MSN Has a Sense of Humor
MSN received a lot of praise and raised eyebrows from the blogosphere this morning when news broke they were looking for people to “hand craft” search results. In fact, Phil Lenssen reacted with a gleeful “Oh my“, Barry Schwartz was “amazed” and Danny Sullivan added an emphatic “Hallelujah“.
A mysterious job posting was found on the MSN Search jobs page for a Hand Crafted results position. The description read in part:
“You will receive a user query, use all the available search engines to quickly scour the web for results, pick the top 10 results for this query, and send it on to the user. Successful handcrafters can typically find top 10 results for a real-time user’s query in less than 3.8 seconds… If you are an expert at using at least 3 different search engines, well versed with American English/colloquial usage, and can type at > 149 words/minute as measured by the Simia-Lico method – come join us and delight users real-time!”
Unfortunately, MSN was kidding. See, they do have a sense of humor. You’d have to in order to work for MSN. Joke! (Sort of.)
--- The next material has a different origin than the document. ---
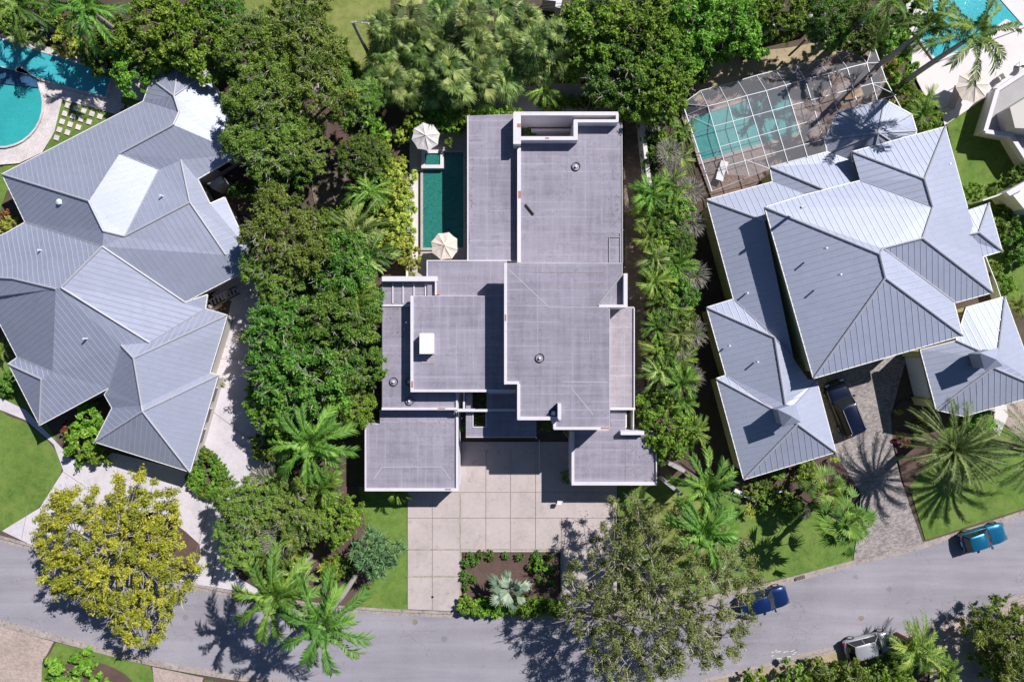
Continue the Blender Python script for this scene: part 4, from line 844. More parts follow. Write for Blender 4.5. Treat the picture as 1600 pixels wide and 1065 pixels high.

I’m not sure what the biggest tip-off was: that applicants had to type at least 149 (!!) words per minute, they had to be familiar with “the Simia-Lico method” (which doesn’t actually exist) or that “hand-crafters” would have 3.8 seconds to scour multiple search engines and deliver results (both because it’s impossible and users would never wait that long). Any way you read it, it made no sense.
Despite it seeming completely unfeasible, the posting was very clearly linked off the real MSN page which made it seem legitimate. Or at least legitimate enough that Danny Sullivan wrote a long commentary about MSN and the impact of hand crafted results.
The best was Phil Lenssen who said he could “almost see” the meeting at Microsoft that must have taken place to create such a position. It involves a man admitting MSN “sucks” and the only way to improve it was to steal results from real search engines, like Google and Yahoo. Comedy, and yet, so true.
Well played, MSN. Well played.
If MSN is accepting comments: Personally, I wouldn’t mind some hand-crafted search results, as long as they were relevant and unbiased. Who cares if you’d have to wait an entire 3.8 seconds? I could deal with that. Otherwise, stop toying with us.